We can go further back, too, to June with Okja, the latest from South Korean director Bong Joon-ho; he tells artful, gonzo tales that parallel relevant issues. Art house theaters really could’ve benefited from that one when trying to fend off the onslaught from Marvel, DC, Pixar, and more during the summer months.

Yes, on its war path to marginalize theatrical distribution (and even burn it all down), Netflix has major studios in its sights, too. In December, it’ll stream Will Smith’s Bright, a sci-fi spectacle made with the blockbuster price tag of $90 million.

There’s less to worry about here, though (if anything), because the studios and theater chains will continue their symbiotic relationship regardless of what Netflix does, or achieves, even as they make necessary adaptations to lure customers from their couches.

But indie theaters don’t have that kind of money. They need the product that Netflix has begun to hoard at major film festivals.

Art house cinemas give a platform to more ambitious fare. Even when those movies do middling business, they become a part of the cinematic conversation – both now and ongoing – because of the life they’re given through theatrical release windows, instead of being buried in the casket of the Netflix streaming app.

So what can we do, those who care about independent cinema and the theaters that serve as a cornerstone to any city’s artistic culture and community? Boycott Netflix? No. That is futile fool’s errand. To say so is not defeatist resignation, it’s a practical reality.

Instead, we need to frequent our local art house theaters like never before, to keep those vibrant circles of society alive, and thriving, to show the shareholders of Netflix what Amazon Studios has already proven with their Oscar-winning Manchester by the Sea: there is money and prestige to be had by embracing independent theaters, not abandoning them.
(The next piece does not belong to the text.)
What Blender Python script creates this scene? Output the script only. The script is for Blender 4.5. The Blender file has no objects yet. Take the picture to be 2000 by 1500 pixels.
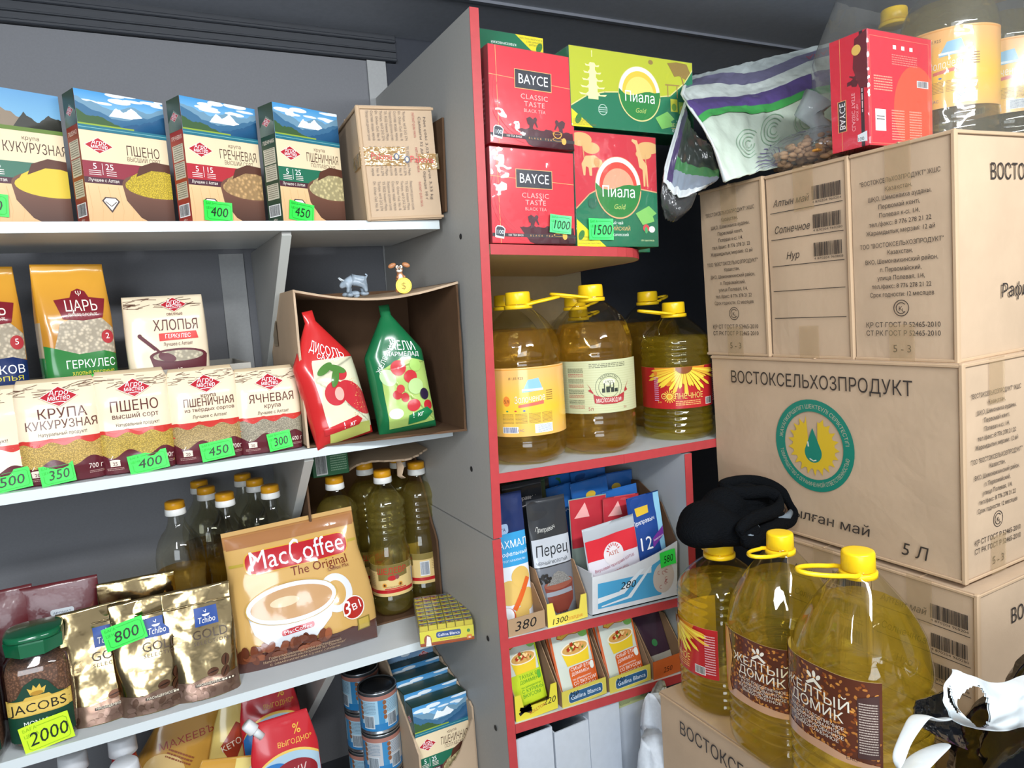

Here’s perhaps the best way to consider it:

Do you think Moonlight would’ve had a shot at its historic Oscar upset had Netflix streamed it? Would its director Barry Jenkins now be a premiere auteur? Would that small $1.5 million budgeted passion project with no stars have secured the place it now holds as a landmark work that will be talked about, studied, and appreciated in the canon of great American movies? Of course not.

It’s the Moonlight’s that Netflix endangers, and the indie theaters that give those movies their chance to stand out, soar, and make history, not the Dunkirk’s or the multiplexes anchored by an IMAX screen.